Donald Trump has previously said he would contest the results. If his efforts to do so are unsuccessful, the pressure on him to publicly concede defeat will mount. But does he have to?

The concession phone call from a losing candidate to the victor is a respected tradition of American politics. It is by no means obligatory, however.

In 2018, for instance, Democratic governor candidate Stacey Abrams claimed voter fraud and intimidation and never conceded to Brian Kemp, her Republican opponent.

That's never happened in a modern presidential race, however. But as in Georgia, as long as election results are legally processed and certified, the machinery of government will grind on, regardless of what Mr Trump may do.

While Trump doesn't have to concede, or even put on a good face and attend Biden's inauguration, he does have some legal obligations. He must authorise his administration to make the logistical preparations for Biden's team to take over. That is something, according to Trump officials, the president has already done.
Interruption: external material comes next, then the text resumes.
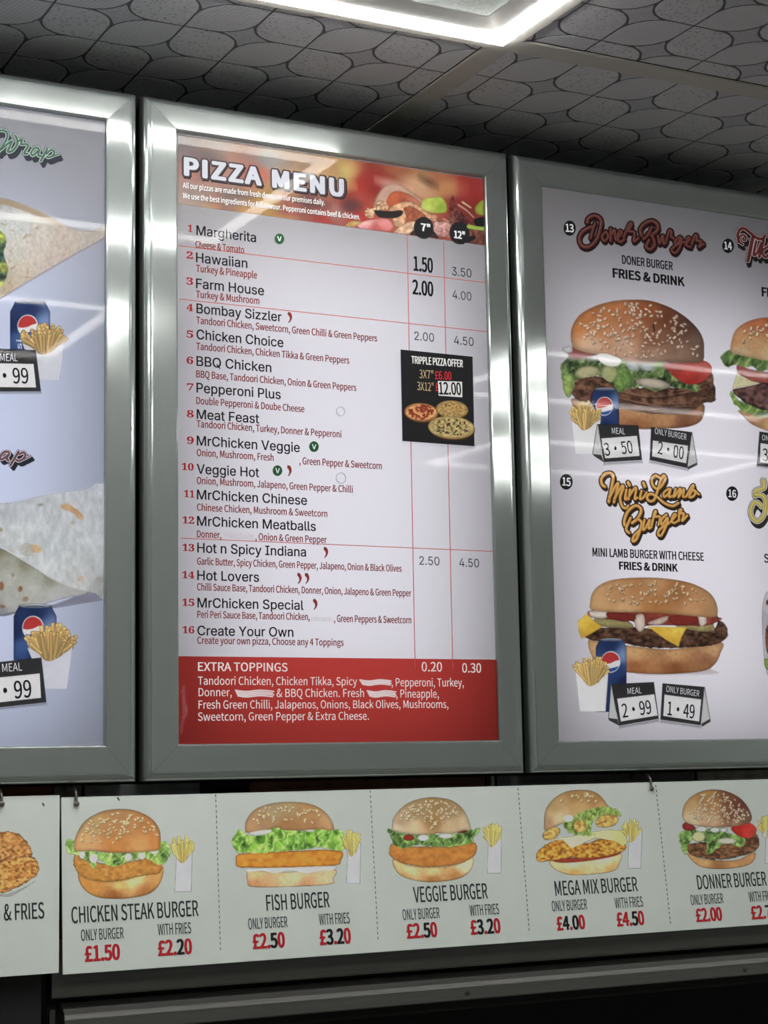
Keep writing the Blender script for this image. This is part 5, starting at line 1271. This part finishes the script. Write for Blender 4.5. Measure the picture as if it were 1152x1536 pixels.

Donald Trump ascended to the presidency as an unconventional candidate unafraid to break long-established norms and traditions. If he so desires, he could exit the office that way, as well.

What will Kamala Harris do in the transition?

Kamala Harris, the first woman to be vice-president, will be appointing her staff and learning more about the job from the previous administration.

The vice-president works at the White House in the West Wing, but they don't live there. It is traditional that they live on the grounds of the US Naval Observatory which is in the north-west of the city, about a 10-minute drive from the White House.

Her husband Doug Emhoff is a lawyer who works in the entertainment industry.

He has two children from his first marriage - Cole and Ella - whom Harris says affectionately refer to her as "Momala".

Kamala Harris and husband Doug Emhoff.

Kamala Harris and husband Doug Emhoff. Photo: AFP or licensors

What is it like to move into the White House?

Better nowadays than it was in 1800 when the first presidential couple John and Abigail Adams moved in - the building was unfinished.

These days it is expected that a new president and family will need to replace decor or furniture due to wear and tear, so Congress sets aside cash for them to do so.

There are 132 rooms and 35 bathrooms to maintain in the residence alone.

First Lady Melania Trump, having worked in the fashion world, led several home improvements and was in charge of the lavish event of unveiling the Christmas decorations.